In het begin van de 19e eeuw beschikte Lambert Garstman in Heesbeen over een perceel, dat kadastraal werd aangeduid als ‘bouwland, huis & erf, boomgaard en tuin’, gelegen schuin tegenover de kerk. Het perceel was gekocht van Baron Gisbert von Romberg (1773-1859), laatste Heer van Heesbeen en eigenaar van vrijwel alle landbouwgronden in Heesbeen. Von Romberg woonde in Dortmund en had grote belangen in de kolenmijnbouw in het Ruhrgebied. In de nacht van 22 op 23 juni 1839 brak in de kern van Heesbeen een grote brand uit en ‘heeft zich bepaald tot zes bouwhoeven, met hunnen stallen, schuren en verdere goederen’, zo ook het pand van Garstman. Op zijn perceel werd later in fasen door de families Garstman, Bax en Nieuwkoop het huidige hoofdgebouw, het bakhuis en de schuur gebouwd. De laatste landbouwer was de ongehuwde Paulus Nieuwkoop (1883-1968). De huishoudster Zus Colijn (1908-1988) en haar man en boerenknecht Eimert Colijn (1912-1999) hebben lang bij hem ingewoond. Op 10 april 1969 werd een notarieel testament opgemaakt, waarin het besluit van Paulus werd vastgelegd: na zijn overlijden ging zijn nalatenschap naar de Gereformeerde Kerk in Heusden en Zus en/of Eimert kregen het vruchtgebruik tot het overlijden van de langstlevende. Nadat de kerk het complex had verkocht werd vanaf 1996 het geheel verbouwd tot een woonboerderij.
Door de Rijksdienst Cultureel Erfgoed werd namens het Ministerie van WVC in 1970 het complex beschermd als Rijksmonumentnummer 22120. De hoofdbouw bestond uit een 23x 11,5 meter groot stalgedeelte met zes 9,5 meter hoge gebinten en een aangebouwd woonhuis. De bouw was van het Altena’s dwarsdeeltype, kenmerkend voor het rivierkleigebied in het Land van Heusden en Altena. Oorspronkelijk was dit type een boerderij waarbij een in steen uitgevoerd woongedeelte aaneen gebouwd was met een stalgedeelte dat in hout was uitgevoerd. Met deze boerderijen in het kleirivierenland ging het economisch beter en ze waren minder sober uitgevoerd dan de kortgevelboerderijen op de zandgronden in de Oostelijke Langstraat.

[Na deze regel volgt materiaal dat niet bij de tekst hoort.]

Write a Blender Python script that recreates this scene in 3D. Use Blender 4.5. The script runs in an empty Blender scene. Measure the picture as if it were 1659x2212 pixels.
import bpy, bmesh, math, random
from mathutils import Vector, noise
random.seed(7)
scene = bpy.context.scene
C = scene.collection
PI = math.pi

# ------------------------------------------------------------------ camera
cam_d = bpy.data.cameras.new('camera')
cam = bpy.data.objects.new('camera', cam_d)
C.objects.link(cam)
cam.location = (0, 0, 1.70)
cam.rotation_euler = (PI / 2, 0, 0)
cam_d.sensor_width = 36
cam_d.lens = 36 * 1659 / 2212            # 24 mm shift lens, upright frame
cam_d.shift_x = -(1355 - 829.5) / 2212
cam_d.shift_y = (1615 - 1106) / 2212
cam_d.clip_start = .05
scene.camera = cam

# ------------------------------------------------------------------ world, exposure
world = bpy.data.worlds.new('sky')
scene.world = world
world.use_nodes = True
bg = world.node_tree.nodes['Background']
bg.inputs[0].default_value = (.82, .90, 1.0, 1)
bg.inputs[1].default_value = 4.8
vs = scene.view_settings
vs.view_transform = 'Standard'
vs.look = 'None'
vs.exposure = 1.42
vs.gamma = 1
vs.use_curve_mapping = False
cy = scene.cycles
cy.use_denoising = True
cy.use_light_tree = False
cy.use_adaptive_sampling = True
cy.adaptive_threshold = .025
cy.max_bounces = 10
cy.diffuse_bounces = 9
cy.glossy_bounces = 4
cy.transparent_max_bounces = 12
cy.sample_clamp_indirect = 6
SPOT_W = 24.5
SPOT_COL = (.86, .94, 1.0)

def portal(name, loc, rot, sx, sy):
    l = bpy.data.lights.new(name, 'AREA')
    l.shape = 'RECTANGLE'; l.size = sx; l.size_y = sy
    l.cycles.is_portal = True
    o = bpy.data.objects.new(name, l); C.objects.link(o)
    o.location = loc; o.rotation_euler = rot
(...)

De eenlaagse hoofdbouw heeft samengestelde zadeldaken, gedeeltelijk gedekt met riet en gedeeltelijk met dakpannen. De rode terracotta dakpannen zijn van het type OVH-Opnieuw Verbeterde Holle. De voorgevel van de hoofdbouw is in kruisverband gemetseld met handvorm baksteen in waalformaat (22,5x11x4,9 cm). De bovenzijde van de topgevel is verstevigd met muurvlechtingen. In de gevel bevinden zich korte en lange muurankers. In de gevel zijn vensters met 25-, 15-, 9-, 8-, of 6-ruits schuiframen en op de begane grond hebben de vensters opgeklampte luiken. De vensters hebben aan de bovenzijde anderhalve steens hoge waaiervormige strekken of halve steens rollagen. Er zijn twee deuren met 3-ruits bovenlichten, die toegang gaven of tot het woon- of tot het stalgedeelte. De gevel heeft een grijs geschilderde bepleisterde plint.
In het voormalige bakhuis bevinden zich nog 2 authentieke stookgaten,één voor de oven en de andere voor de ’sopketel’ voor het varkensvoer. De schuur had voorheen gedeeltelijk met riet gedekte gevels, wichten genaamd.